> **GOAL**
Copy down every line where the string "scene" shows up.

> **DATASET CONTENT**
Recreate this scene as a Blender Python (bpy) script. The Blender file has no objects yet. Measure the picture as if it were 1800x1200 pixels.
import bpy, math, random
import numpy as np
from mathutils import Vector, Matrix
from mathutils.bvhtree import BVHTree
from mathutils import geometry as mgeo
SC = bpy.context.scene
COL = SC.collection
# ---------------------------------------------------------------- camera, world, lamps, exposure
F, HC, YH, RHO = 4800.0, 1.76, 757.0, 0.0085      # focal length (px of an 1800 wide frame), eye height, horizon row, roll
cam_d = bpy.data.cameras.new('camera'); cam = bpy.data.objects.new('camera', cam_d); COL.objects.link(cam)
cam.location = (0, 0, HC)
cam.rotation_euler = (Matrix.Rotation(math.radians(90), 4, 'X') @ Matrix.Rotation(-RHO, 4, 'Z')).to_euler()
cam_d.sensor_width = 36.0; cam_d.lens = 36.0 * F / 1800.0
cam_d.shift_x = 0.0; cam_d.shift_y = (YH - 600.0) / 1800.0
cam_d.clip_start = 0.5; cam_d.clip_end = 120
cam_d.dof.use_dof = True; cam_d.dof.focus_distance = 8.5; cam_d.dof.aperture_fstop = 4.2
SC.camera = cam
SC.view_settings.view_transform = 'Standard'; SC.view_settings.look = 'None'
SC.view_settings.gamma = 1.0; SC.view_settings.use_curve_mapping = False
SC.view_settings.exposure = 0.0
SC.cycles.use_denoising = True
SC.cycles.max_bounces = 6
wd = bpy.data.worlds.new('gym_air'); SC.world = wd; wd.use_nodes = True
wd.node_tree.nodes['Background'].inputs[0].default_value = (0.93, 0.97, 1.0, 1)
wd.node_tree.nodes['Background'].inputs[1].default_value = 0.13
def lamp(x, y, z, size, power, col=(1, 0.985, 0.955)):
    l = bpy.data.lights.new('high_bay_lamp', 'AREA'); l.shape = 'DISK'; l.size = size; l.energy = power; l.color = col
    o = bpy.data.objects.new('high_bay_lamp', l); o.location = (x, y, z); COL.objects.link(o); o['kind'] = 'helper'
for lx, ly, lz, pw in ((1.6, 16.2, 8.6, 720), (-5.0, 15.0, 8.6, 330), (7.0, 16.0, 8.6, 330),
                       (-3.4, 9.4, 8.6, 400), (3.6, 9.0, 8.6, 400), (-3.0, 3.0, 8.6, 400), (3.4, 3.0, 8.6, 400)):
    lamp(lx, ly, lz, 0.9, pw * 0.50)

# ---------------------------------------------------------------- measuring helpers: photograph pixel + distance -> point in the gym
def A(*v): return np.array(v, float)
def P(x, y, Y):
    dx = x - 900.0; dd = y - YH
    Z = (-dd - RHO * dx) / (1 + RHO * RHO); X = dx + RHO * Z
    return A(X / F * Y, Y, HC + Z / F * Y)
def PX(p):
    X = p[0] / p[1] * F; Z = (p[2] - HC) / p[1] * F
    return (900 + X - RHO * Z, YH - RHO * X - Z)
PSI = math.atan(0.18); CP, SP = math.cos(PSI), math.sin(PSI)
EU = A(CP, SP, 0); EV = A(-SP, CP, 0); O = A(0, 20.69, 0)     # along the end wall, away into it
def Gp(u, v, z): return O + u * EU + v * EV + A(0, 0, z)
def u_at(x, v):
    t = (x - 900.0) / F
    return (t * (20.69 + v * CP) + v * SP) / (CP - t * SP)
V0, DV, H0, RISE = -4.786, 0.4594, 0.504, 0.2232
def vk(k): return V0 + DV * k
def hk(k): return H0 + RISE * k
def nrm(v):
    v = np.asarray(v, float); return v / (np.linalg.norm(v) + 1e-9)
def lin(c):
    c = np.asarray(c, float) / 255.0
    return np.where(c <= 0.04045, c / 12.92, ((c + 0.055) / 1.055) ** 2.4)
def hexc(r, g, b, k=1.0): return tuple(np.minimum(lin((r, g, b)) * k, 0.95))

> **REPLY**
Recreate this scene as a Blender Python (bpy) script. The Blender file has no objects yet. Measure the picture as if it were 1800x1200 pixels.
SC = bpy.context.scene